The jurists add that the khimar was a cloth worn
by women in pre-Islamic times on the neck and
that it was normally thrown toward the back leaving
the head and chest exposed. The verse apparently
instructs that the piece of cloth normally worn
on the head (the khimar) or neck be made to cover
the bosom or to descend down to the point of touching
the cloth.
Dr. Ahmad wrongly interprets that the Qur’an
commands Muslim women to cover their head. The
Qur’anic command clearly to cover the bosom
using the Khimar.
I totally agree with Dr. Ahmad when he says that
“Islam instills in the believers the spirit
to create a society of very high moral standards.
Ignoring those moral values the Western culture
is entrapped in a vicious circle of higher divorce
rate, extramarital affairs, infidelity etc.”
However the Qur,an balances the various rights;
the Quran does not expect women to bear the full
burden of modesty. The weakness of men cannot
be the source of hardship and suffering for women,
and any approach that does not acknowledge this
fact, in my view, is not true to the spirit or
letter of the Qur’an.
Dr. Bashir Ahmad seems to be working under a very
different set of assumptions. He seems to be under
the mistaken impression that the Qur’an
aims to eliminate all sources of temptations and
enticement in society, and that women should bear
the brunt of the burden in this process. Hence,
the vast majority of Muslim men want that women
should be covered from head to toe except perhaps
for one roaming eye, and men may happily swagger
around undisturbed by scrumptious female parts.
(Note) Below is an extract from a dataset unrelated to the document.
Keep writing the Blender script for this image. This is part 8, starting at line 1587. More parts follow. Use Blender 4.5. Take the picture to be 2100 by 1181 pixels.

Worst of all, this fundamentally male-indulgent
view is presented as God’s unquestionable
truth.
“From the gross liberties taken in translating
the text, apparently the translators believe that
God wishes women to be like house broken dogs
-loyal, timid, sweet and obedient. One can only
ponder what type of rotted and foul soul imagines
that God wishes to imprison women in a sewer of
squalid male egos, and suffer because men cannot
control their libidos. What an ugly picture they
have created of God’s compassion and mercy.”